With the digital age upon us, other artistic media have gone through a similar process of technologically informed evolution. Digital technology has given artists an unprecedented ability to experiment with blending artistic media and traditions into creations that resemble, but are notably distinct from, yesterday's art. In scientific and artistic theory, this process is known as emergence, or the forming of a new "property" out of a specific combination of smaller parts.
UCSC's Digital Arts and New Media (DANM) masters of fine arts program, started in 2004, specializes in emergence.

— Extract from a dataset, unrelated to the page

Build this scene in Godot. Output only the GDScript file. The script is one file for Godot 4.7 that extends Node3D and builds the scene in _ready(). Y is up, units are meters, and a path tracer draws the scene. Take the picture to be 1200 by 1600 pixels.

DANM trains students in using new technologies to synthesize artistic and academic traditions often practiced separately.
"I think the tools, the technology, are making a lot possible," says Felicia Rice, the program's manager. "You see it onstage, you see it in performance art where there are projections, sound and different performances going on collaboratively in different parts of the world."
A number of installations featured in this weekend's DANM graduate showcase use the Internet as an example of a tool that can help expand upon ideas from past artistic traditions and apply them in the digital era.
For instance, Doodler by Tyler Freeman allows people from across the world to use his web-based application to place hyperlinks, sounds, videos and drawings onto the same page. Freeman is applying principles from the Surrealist tradition--namely the convergence of subconscious expressions from multiple sources--to a technology that allows contributions from a larger and more diverse pool of participants than the Surrealists originally imagined.
Applying this idea to web-based sound and video programs exemplifies the show's theme of ushering past traditions into an emerging novelty using digital technology. If that sounds somewhat cerebral, it may be because the DANM program is relatively unique in its attempt to balance out knowledge of artistic technique with a hefty dose of theory.
"At a graduate level, it's really important that people have the ability to talk about their work and place it in a contemporary context," says Rice, who notes the wide range of academic disciplines her program draws from. "To be able to function as artists in the contemporary scene, you really need to be able to talk the walk and walk the talk."
Yet the installations are more than simple thought experiments. Many of the pieces take a wholly original angle on whichever media or traditions they're working within.
James Khazar, one of this year's graduates, blends associational hyperlink thinking and the medieval manuscript format to present a dynamic model of dream interpretation. Instead of equating images with universal meanings, common in dream and religious interpretation, Khazar uses the medieval manuscript model as a road map to his subconscious.
Acknowledging that the road markers will be different with every individual's experiences, Khazar maintains that this model will lead to a deeper understanding of how events in your waking life can end up leaking into your dreams.
"I'm trying to show how all these things relate to each other and, hopefully, point out to people how they might be able to make these associations in their own dreams and take these ideas and run with them," he says.
The collapsing of technology from the past and present into a single space in Khazar's installation exemplifies the emergence theme of this year's show. Yet Rice is quick to point out that "emergence" also relates to the artists themselves.
"We have a community that we want to share with people here," says Rice. "That's part of the emergence theme--an emergence into the world for these students and their work. They emerge into the larger world."
DANM will holding receptions Fridays June 8 and June 15, 7–10pm, at the Digital Media Factory, 2809 Mission St., Santa Cruz. Installations will also be on view June 9–10, 16–17, 10am–4pm. There is no cost, and all members of the public are invited.